_Task requirements_. Copy out all of the data exactly as it appears.

---

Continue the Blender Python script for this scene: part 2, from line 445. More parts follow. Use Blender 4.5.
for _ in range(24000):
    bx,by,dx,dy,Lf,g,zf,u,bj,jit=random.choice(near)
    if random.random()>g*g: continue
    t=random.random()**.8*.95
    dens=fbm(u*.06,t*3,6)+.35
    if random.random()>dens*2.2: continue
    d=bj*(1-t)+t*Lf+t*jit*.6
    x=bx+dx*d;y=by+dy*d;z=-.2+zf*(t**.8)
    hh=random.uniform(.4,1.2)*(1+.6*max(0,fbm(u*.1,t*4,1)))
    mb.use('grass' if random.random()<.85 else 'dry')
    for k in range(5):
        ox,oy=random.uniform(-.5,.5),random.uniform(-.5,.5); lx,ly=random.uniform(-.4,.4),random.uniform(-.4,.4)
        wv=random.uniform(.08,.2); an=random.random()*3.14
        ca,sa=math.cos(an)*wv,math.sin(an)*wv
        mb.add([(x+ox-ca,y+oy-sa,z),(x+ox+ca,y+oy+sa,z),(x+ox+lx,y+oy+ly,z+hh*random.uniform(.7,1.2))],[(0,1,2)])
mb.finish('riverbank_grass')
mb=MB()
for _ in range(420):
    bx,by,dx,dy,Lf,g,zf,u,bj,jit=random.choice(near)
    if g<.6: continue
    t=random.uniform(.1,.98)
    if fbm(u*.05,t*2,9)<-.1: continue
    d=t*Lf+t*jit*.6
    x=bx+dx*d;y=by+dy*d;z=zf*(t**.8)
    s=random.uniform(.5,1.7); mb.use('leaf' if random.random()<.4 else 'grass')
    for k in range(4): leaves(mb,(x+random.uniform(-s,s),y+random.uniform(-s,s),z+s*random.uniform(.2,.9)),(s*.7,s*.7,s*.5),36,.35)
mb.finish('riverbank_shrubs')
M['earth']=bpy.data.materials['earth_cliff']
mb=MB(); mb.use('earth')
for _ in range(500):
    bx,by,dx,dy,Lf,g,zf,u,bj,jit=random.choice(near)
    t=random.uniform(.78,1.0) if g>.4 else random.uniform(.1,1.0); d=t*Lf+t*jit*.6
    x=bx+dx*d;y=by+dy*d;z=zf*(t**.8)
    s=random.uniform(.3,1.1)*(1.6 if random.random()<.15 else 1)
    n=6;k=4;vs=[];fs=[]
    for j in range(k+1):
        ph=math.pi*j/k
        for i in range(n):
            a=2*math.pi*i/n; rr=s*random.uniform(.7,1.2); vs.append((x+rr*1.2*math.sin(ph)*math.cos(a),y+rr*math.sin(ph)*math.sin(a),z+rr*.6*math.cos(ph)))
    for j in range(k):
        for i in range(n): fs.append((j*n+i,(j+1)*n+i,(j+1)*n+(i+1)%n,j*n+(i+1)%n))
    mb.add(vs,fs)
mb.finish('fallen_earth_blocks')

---

_Task answer_.
Continue the Blender Python script for this scene: part 2, from line 445. More parts follow. Use Blender 4.5.
for _ in range(24000):
    bx,by,dx,dy,Lf,g,zf,u,bj,jit=random.choice(near)
    if random.random()>g*g: continue
    t=random.random()**.8*.95
    dens=fbm(u*.06,t*3,6)+.35
    if random.random()>dens*2.2: continue
    d=bj*(1-t)+t*Lf+t*jit*.6
    x=bx+dx*d;y=by+dy*d;z=-.2+zf*(t**.8)
    hh=random.uniform(.4,1.2)*(1+.6*max(0,fbm(u*.1,t*4,1)))
    mb.use('grass' if random.random()<.85 else 'dry')
    for k in range(5):
        ox,oy=random.uniform(-.5,.5),random.uniform(-.5,.5); lx,ly=random.uniform(-.4,.4),random.uniform(-.4,.4)
        wv=random.uniform(.08,.2); an=random.random()*3.14
        ca,sa=math.cos(an)*wv,math.sin(an)*wv
        mb.add([(x+ox-ca,y+oy-sa,z),(x+ox+ca,y+oy+sa,z),(x+ox+lx,y+oy+ly,z+hh*random.uniform(.7,1.2))],[(0,1,2)])
mb.finish('riverbank_grass')
mb=MB()
for _ in range(420):
    bx,by,dx,dy,Lf,g,zf,u,bj,jit=random.choice(near)
    if g<.6: continue
    t=random.uniform(.1,.98)
    if fbm(u*.05,t*2,9)<-.1: continue
    d=t*Lf+t*jit*.6
    x=bx+dx*d;y=by+dy*d;z=zf*(t**.8)
    s=random.uniform(.5,1.7); mb.use('leaf' if random.random()<.4 else 'grass')
    for k in range(4): leaves(mb,(x+random.uniform(-s,s),y+random.uniform(-s,s),z+s*random.uniform(.2,.9)),(s*.7,s*.7,s*.5),36,.35)
mb.finish('riverbank_shrubs')
M['earth']=bpy.data.materials['earth_cliff']
mb=MB(); mb.use('earth')
for _ in range(500):
    bx,by,dx,dy,Lf,g,zf,u,bj,jit=random.choice(near)
    t=random.uniform(.78,1.0) if g>.4 else random.uniform(.1,1.0); d=t*Lf+t*jit*.6
    x=bx+dx*d;y=by+dy*d;z=zf*(t**.8)
    s=random.uniform(.3,1.1)*(1.6 if random.random()<.15 else 1)
    n=6;k=4;vs=[];fs=[]
    for j in range(k+1):
        ph=math.pi*j/k
        for i in range(n):
            a=2*math.pi*i/n; rr=s*random.uniform(.7,1.2); vs.append((x+rr*1.2*math.sin(ph)*math.cos(a),y+rr*math.sin(ph)*math.sin(a),z+rr*.6*math.cos(ph)))
    for j in range(k):
        for i in range(n): fs.append((j*n+i,(j+1)*n+i,(j+1)*n+(i+1)%n,j*n+(i+1)%n))
    mb.add(vs,fs)
mb.finish('fallen_earth_blocks')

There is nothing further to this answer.